Elles étaient là à se regarder témoigner d’une époque glorieuse, certes, mais décisive pour l’avenir de la femme qui, en se libérant du joug colonial, s’est libérée définitivement même si, des années plus tard, sa responsabilité, sa maturité, son existence comme être à part entière sont remises en question. Annie Steiner, Djamila Boupacha, la regrettée Baya Hocine, Djamila Bouhired, Malika Koreïchi, Ighilahriz racontaient leur vécu quotidien dans cette prison : les tortures, les privations, les brimades, la résistance par le chant, par l’écrit et par les querelles.

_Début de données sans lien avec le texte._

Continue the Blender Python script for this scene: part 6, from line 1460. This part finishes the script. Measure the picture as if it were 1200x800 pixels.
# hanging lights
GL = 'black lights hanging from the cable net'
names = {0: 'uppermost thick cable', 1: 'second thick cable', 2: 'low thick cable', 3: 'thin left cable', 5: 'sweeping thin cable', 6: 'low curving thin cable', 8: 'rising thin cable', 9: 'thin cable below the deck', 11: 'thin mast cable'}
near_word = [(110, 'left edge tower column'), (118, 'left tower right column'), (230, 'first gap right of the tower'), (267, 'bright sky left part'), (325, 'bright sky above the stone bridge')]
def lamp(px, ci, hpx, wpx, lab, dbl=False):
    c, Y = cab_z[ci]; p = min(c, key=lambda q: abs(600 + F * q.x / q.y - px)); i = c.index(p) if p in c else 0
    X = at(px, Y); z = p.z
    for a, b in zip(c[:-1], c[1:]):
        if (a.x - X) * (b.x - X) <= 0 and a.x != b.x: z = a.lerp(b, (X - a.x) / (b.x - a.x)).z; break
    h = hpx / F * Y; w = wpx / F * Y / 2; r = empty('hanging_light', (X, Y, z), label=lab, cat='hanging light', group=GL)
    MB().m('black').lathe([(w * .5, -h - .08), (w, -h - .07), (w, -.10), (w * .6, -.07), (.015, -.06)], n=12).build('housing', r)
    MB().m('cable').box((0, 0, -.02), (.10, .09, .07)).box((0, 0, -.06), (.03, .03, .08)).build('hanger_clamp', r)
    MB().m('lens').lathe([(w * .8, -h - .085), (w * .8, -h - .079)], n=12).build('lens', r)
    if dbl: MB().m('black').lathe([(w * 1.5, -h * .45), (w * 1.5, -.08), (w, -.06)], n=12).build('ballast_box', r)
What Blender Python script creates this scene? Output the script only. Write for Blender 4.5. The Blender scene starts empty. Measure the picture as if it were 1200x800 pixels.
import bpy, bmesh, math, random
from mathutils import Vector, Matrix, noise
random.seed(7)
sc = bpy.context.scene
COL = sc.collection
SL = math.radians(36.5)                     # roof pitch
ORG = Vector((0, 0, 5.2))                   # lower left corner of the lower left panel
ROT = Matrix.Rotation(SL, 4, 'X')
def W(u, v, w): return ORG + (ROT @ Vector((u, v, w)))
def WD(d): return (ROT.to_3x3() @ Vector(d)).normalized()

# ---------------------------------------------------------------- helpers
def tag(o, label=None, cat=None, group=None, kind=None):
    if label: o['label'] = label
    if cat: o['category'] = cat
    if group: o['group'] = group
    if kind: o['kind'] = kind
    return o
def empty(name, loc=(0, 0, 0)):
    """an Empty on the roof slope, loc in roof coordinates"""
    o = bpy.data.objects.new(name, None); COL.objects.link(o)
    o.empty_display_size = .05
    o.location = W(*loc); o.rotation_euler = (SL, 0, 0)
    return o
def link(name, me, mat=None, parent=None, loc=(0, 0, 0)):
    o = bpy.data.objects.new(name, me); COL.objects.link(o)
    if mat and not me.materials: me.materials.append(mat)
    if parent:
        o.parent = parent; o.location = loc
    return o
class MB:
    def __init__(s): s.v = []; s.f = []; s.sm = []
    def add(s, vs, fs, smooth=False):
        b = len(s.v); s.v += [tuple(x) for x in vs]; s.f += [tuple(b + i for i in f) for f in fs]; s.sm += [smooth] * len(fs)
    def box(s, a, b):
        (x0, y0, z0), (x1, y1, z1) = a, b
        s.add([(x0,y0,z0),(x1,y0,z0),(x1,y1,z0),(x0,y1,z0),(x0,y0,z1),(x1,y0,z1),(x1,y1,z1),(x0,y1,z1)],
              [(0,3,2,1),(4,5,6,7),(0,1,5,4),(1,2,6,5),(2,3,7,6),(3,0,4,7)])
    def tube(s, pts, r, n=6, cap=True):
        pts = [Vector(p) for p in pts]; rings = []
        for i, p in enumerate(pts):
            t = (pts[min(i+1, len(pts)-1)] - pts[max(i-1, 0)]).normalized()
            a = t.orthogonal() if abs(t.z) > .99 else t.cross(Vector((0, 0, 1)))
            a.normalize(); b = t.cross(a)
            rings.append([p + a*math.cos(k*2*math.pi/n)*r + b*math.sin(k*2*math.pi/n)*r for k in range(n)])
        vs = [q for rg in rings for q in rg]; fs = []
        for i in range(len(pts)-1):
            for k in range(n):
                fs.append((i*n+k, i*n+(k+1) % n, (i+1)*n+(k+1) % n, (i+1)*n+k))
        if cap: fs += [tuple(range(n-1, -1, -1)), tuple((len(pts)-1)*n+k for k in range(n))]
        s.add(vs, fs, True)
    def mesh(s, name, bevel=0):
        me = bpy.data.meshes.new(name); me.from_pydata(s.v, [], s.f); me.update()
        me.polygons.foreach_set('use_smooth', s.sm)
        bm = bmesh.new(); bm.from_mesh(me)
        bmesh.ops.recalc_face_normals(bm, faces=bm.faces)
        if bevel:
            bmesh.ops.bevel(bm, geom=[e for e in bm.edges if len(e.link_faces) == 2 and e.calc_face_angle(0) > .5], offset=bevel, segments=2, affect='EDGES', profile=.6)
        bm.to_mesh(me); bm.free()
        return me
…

Puis, les images se sont éteintes sur l’écran laissant place aux vers, à la prose, aux lettres écrites en prison, au témoignage, celui de Steiner, d’Ighilahriz qui a souligné la nécessité d’organiser des rencontres entre les moudjahidate et les jeunes, notamment les étudiants, pour leur permettre de mieux connaître l’histoire de leur pays. Il faut souligner aussi la présence et le témoignage qu’a voulu apporter Jacques Charby qui avait appartenu au réseau “Les porteurs de valise”. Ce dernier a connu certaines de ces moudjahidate et partagé avec elles la conviction d’une Algérie indépendante.

Puis, un récital poétique est improvisé et les vers révolutionnaires ont rempli une salle acquise ; c’est vrai que ce n’est pas tous les jours qu’on a la chance de rencontrer celles qui nous ont ouvert la voie... Celles qui ont témoigné par l’écrit, qui rêvaient de leur Algérie libre et indépendante comme Zhor Zerrari qui se souvient du train :

“Mes rêves fous
Se cognent aux barreaux
Se blessent pour retomber
Pantelants dans ma cellule
Le train est déjà loin.”

Cette voix est reprise par Djamila Amrane qui écrit :

“Chaque goutte qui en tombait
Portait le nom d’un frère tué
Et chacune de ces gouttes
M’a brûlée pour toujours.”

Quant à Leïla Djebali, elle tente de se dépouiller de ses cauchemars en écrivant à son lieutenant tortionnaire D. et Anna Gréki dont l’espoir devient source de vie :

“L’avenir est pour demain
L’avenir est pour bientôt
Par-delà les murs clos comme des poings fermés
À travers les barreaux ceinturant le soleil
Nos pensées sont verticales et nos espoirs
L’avenir lové au cœur monte vers le ciel.”